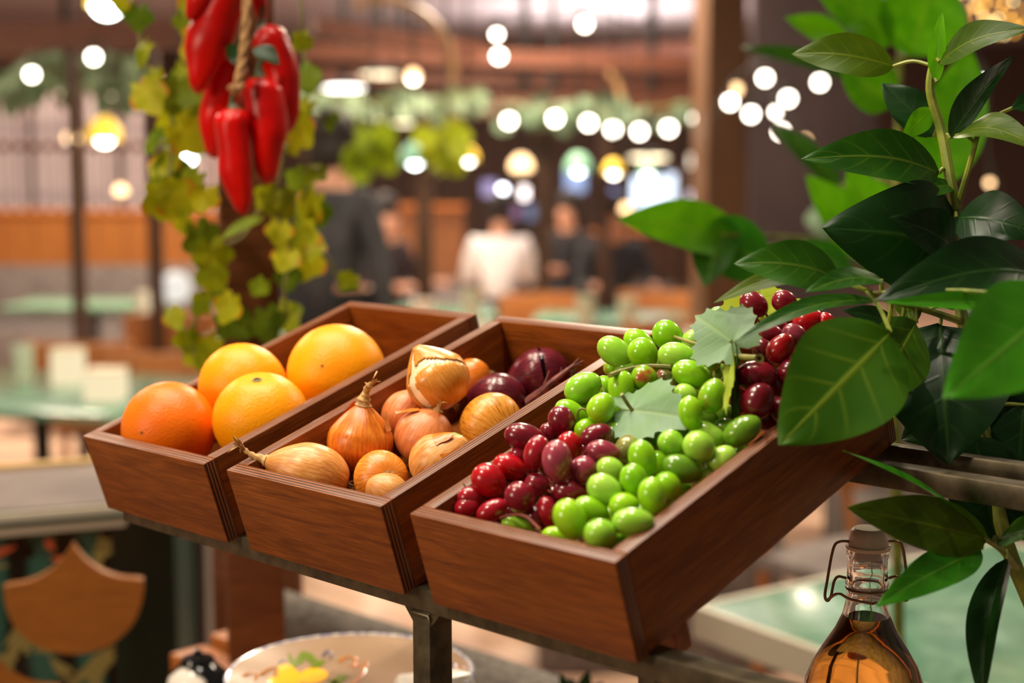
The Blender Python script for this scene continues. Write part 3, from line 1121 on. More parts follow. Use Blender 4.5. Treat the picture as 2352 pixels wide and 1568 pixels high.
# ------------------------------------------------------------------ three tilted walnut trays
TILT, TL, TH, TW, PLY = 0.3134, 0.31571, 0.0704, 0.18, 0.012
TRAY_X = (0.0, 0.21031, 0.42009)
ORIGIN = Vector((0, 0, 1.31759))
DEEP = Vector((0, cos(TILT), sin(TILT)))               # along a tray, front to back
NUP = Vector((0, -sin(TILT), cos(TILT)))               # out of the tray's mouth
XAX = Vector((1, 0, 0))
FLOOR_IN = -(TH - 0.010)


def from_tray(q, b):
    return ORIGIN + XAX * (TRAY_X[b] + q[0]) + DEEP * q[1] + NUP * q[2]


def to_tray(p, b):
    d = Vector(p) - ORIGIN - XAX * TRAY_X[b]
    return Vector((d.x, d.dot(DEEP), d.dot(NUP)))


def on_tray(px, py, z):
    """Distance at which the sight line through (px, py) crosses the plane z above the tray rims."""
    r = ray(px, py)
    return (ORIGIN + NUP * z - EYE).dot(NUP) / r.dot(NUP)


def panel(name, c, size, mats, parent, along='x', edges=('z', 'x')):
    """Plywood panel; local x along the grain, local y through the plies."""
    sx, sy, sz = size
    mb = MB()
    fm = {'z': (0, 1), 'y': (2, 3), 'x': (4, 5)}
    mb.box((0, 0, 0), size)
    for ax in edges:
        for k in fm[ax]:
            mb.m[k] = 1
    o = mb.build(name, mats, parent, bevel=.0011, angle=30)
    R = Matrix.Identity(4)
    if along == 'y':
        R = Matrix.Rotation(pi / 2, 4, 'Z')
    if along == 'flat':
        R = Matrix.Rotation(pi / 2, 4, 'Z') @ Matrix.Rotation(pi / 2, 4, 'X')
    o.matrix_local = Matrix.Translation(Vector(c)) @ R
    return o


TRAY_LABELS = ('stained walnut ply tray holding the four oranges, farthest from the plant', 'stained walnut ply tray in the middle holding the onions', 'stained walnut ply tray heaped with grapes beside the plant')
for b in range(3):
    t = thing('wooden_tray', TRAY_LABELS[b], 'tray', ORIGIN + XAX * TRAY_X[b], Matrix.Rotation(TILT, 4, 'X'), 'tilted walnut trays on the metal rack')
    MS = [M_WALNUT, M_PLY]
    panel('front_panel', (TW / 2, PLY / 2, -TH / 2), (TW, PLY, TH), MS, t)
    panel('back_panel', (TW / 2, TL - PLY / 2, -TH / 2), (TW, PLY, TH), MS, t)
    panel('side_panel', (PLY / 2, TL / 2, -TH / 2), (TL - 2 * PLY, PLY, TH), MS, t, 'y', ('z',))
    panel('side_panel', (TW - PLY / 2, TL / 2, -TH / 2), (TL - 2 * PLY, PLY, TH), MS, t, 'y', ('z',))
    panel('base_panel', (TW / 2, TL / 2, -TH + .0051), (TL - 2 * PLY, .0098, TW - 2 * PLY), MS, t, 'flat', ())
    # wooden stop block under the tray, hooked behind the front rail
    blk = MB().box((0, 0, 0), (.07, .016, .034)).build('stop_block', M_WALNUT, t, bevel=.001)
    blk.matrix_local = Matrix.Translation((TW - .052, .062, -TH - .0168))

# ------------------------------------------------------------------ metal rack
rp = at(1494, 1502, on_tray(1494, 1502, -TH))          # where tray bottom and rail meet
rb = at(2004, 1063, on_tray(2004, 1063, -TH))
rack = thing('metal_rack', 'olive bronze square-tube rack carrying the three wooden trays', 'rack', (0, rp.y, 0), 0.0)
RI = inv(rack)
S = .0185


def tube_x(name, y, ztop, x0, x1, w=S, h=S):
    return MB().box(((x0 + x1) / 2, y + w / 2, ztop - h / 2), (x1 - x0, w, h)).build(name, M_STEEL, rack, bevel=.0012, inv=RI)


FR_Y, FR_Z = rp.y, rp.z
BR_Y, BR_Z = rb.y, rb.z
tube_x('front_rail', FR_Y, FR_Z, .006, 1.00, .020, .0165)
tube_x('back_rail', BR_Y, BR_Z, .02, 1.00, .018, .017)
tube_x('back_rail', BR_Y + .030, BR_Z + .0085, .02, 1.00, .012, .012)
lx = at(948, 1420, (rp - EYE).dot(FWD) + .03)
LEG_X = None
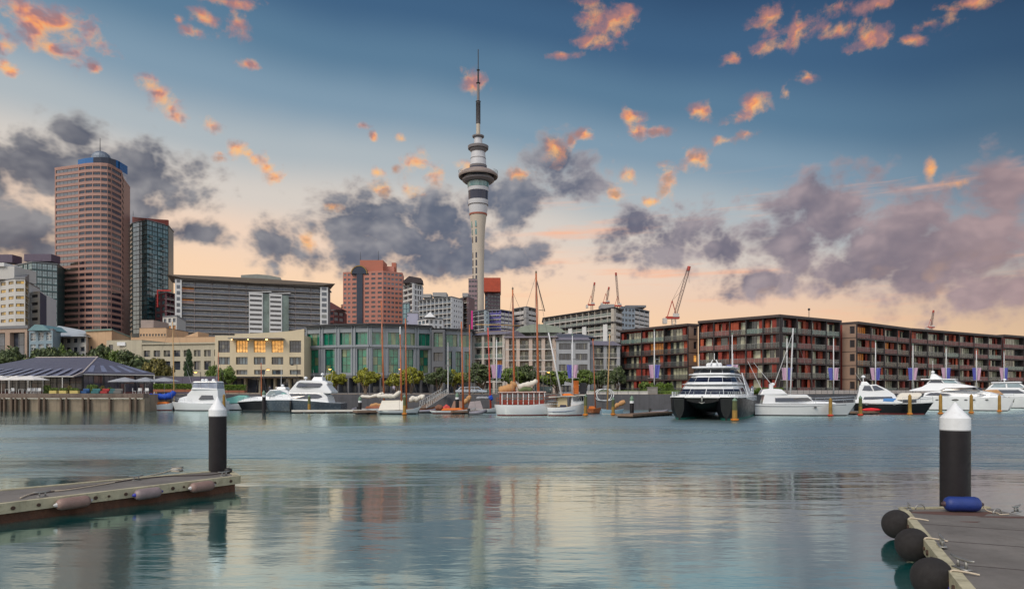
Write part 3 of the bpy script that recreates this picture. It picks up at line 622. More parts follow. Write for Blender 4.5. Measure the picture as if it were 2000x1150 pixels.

──────

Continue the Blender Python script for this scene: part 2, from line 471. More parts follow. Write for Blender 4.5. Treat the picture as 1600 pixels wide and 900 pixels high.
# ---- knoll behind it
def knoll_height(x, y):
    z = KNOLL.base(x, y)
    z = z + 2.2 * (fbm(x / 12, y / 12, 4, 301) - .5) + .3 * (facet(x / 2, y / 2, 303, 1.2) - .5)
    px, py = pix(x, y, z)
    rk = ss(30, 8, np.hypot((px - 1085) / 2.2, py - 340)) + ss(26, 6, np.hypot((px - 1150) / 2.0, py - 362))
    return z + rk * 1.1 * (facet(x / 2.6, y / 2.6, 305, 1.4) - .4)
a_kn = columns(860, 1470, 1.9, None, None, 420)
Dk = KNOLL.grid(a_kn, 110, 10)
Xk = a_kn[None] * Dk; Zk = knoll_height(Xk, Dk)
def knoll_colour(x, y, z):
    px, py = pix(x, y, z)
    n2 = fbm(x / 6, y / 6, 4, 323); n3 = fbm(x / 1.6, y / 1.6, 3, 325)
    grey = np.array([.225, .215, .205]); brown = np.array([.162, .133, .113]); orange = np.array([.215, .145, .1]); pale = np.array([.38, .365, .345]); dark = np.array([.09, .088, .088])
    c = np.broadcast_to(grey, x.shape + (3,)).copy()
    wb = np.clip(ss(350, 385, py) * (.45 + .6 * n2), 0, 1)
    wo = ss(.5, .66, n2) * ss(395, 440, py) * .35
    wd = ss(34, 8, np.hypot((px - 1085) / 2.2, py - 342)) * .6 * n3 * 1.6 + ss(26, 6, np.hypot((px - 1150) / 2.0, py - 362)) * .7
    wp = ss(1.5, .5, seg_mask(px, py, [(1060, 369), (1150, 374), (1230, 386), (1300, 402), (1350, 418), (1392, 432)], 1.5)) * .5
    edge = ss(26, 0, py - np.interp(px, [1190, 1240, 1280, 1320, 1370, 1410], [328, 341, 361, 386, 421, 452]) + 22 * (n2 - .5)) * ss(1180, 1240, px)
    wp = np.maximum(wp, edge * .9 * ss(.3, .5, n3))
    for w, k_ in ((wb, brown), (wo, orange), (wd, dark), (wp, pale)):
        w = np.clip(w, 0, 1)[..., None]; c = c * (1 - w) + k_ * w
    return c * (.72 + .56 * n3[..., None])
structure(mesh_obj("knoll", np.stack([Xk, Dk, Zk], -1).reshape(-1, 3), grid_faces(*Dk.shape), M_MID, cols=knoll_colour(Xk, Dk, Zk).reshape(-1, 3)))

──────

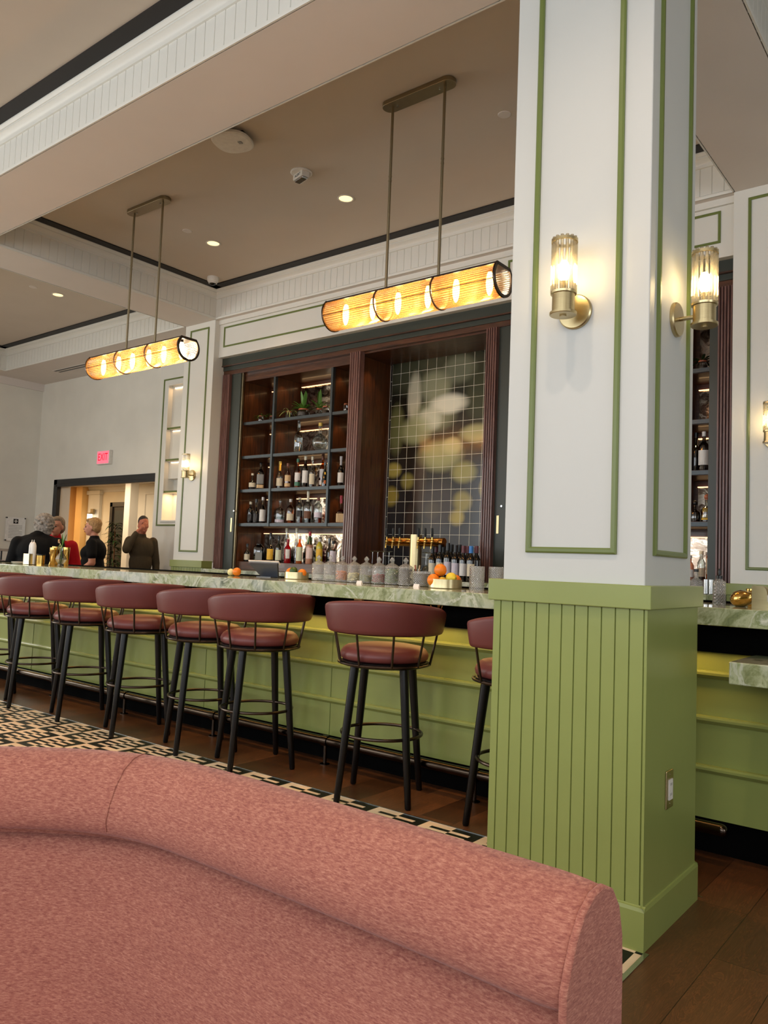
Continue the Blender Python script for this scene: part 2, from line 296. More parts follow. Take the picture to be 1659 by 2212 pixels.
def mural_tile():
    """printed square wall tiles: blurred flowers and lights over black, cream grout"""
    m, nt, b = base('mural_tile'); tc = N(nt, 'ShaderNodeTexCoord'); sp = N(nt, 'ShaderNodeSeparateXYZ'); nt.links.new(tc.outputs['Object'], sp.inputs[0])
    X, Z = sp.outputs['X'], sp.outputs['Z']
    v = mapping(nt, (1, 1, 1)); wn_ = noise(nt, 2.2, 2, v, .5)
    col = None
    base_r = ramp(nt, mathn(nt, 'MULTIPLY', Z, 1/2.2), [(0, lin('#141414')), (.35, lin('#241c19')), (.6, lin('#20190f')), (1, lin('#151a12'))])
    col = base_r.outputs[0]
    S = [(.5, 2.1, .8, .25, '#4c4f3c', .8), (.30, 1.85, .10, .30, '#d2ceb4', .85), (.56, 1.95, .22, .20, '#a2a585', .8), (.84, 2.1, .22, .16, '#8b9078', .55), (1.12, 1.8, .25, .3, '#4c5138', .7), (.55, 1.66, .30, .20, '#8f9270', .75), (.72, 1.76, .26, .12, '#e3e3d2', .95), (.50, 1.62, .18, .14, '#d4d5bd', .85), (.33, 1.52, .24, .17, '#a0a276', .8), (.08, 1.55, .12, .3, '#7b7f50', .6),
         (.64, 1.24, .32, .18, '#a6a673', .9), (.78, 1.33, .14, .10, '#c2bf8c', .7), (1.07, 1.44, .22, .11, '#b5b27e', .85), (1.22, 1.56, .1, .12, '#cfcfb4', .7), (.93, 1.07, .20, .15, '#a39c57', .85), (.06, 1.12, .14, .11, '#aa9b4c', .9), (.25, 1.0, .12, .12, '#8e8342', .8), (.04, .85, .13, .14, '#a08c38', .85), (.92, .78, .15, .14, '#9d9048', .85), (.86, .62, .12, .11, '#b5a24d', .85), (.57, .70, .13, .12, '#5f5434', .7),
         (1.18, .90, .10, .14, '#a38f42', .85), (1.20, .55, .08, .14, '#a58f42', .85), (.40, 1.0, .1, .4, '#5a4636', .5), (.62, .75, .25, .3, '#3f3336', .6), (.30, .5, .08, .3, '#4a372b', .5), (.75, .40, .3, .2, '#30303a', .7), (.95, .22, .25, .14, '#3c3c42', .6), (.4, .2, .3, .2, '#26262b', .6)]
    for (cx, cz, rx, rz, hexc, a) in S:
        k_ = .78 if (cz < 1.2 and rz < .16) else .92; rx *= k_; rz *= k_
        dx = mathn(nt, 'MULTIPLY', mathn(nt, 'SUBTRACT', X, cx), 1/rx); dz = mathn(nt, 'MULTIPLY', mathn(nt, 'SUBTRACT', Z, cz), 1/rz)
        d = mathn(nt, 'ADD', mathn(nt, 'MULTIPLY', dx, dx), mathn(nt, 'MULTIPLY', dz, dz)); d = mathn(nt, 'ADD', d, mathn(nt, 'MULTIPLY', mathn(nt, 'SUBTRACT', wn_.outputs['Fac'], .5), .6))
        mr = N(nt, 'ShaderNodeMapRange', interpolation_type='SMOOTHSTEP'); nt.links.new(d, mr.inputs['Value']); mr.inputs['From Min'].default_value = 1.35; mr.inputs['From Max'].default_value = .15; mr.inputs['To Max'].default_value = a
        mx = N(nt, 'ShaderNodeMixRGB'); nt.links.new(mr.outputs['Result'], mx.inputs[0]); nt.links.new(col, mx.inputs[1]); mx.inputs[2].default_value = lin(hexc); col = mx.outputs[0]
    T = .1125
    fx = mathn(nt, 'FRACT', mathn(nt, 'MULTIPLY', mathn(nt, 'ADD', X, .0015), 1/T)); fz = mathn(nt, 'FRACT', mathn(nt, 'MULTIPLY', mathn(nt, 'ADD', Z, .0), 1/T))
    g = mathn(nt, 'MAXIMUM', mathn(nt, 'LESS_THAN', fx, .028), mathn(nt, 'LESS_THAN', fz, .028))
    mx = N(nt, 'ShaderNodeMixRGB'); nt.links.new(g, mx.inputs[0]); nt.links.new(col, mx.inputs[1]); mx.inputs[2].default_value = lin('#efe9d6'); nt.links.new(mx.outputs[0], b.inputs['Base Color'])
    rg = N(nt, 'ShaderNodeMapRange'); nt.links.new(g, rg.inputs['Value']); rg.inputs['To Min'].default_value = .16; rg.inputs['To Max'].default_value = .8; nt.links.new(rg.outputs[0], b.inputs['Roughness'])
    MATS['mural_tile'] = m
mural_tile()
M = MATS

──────

» Task:
How many lines of these entries hold the string "Write"? Answer with the number alone.

» Task answer:
3